Casino employee gets a year in prison for his role in fraud

December 4, 2009 at 2:21AM

A former employee of the MGM Grand Hotel and Casino in Las Vegas was sentenced Thursday to a year in prison for helping a Minneapolis woman launder the proceeds of an investment fraud scheme that cost investors about $10 million.

U.S. District Judge Ann Montgomery ordered Michael Pham, 31, to spend a year and a day in prison, followed by three years of supervised release. She also ordered him to pay $122,000 in restitution.

At his plea hearing in Minneapolis last March, Pham testified that he was a casino host assigned to deal with Kalin Dao, a 33-year-old Minneapolis woman who ran the investment fraud scheme.

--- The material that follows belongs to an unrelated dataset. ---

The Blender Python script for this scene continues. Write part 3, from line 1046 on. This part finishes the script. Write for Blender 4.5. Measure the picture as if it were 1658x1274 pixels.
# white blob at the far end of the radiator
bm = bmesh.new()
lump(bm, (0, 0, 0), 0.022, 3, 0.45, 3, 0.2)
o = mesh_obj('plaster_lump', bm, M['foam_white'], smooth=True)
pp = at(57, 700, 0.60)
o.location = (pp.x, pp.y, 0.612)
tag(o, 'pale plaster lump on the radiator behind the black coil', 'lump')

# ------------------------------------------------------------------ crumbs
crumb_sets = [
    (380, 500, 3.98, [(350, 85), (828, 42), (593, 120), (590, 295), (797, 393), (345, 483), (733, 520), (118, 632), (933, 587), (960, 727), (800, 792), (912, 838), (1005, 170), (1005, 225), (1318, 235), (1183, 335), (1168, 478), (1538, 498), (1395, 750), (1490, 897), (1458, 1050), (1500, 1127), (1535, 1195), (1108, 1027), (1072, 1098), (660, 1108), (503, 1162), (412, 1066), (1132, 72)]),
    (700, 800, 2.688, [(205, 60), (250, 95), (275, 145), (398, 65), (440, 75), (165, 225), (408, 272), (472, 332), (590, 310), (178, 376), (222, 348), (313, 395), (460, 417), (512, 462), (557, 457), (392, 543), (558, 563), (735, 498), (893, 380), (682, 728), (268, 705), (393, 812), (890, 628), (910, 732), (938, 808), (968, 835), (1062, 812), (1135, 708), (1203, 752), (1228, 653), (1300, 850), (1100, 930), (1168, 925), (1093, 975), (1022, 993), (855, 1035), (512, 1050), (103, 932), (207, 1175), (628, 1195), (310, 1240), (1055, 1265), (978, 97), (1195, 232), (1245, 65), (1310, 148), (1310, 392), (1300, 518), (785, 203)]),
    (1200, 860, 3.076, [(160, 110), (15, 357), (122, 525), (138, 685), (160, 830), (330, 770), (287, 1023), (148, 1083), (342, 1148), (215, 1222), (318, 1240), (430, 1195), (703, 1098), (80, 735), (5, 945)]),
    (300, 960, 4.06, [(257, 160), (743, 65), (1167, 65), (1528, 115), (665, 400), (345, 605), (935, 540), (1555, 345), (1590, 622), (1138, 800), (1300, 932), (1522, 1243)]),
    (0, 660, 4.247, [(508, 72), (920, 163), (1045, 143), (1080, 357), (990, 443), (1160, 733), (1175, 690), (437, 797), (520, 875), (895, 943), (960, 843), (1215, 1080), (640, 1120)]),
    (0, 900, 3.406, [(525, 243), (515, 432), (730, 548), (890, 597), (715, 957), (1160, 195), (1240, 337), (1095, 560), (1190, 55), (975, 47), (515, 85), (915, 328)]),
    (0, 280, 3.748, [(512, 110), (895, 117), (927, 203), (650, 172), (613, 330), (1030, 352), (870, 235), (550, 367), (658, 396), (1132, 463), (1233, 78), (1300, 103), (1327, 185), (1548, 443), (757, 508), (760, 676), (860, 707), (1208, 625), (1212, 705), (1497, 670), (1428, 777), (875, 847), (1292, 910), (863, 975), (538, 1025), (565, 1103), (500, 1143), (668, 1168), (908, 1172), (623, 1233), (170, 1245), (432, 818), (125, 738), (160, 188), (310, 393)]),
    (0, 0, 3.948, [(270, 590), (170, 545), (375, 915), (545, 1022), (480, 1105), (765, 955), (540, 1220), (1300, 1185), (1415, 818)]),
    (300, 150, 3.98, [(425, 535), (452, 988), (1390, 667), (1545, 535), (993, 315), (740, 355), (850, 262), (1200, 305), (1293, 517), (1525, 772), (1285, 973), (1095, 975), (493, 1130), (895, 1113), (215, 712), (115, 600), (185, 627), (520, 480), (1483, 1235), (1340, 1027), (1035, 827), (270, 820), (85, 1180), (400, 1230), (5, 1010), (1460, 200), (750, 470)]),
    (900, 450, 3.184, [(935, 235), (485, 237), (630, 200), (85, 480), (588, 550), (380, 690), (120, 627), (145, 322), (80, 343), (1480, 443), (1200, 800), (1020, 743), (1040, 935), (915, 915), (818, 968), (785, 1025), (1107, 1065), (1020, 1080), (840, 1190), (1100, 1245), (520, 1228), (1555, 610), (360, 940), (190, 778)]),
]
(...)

She favored Baccarat, a card game, and the sports book at the casino, which ranked her as a "platinum player," Pham said.

Pham said he was Dao's host from February 2007 to January 2008, when she'd often hit the casino several times a week, sometimes losing hundreds of thousands of dollars at a time. Pham said Dao gambled with money she had wired to the casino from her investor accounts. On one occasion, she told him: "I got my butt kicked, so I have to go back and work extra hard because it's investor money," Pham recalled.

Dao pleaded guilty in May. Her parents, Nghia Trong Dao and Thu Nguyet Le, pleaded guilty in June to charges related to the scheme. Their sentencing dates have not been set.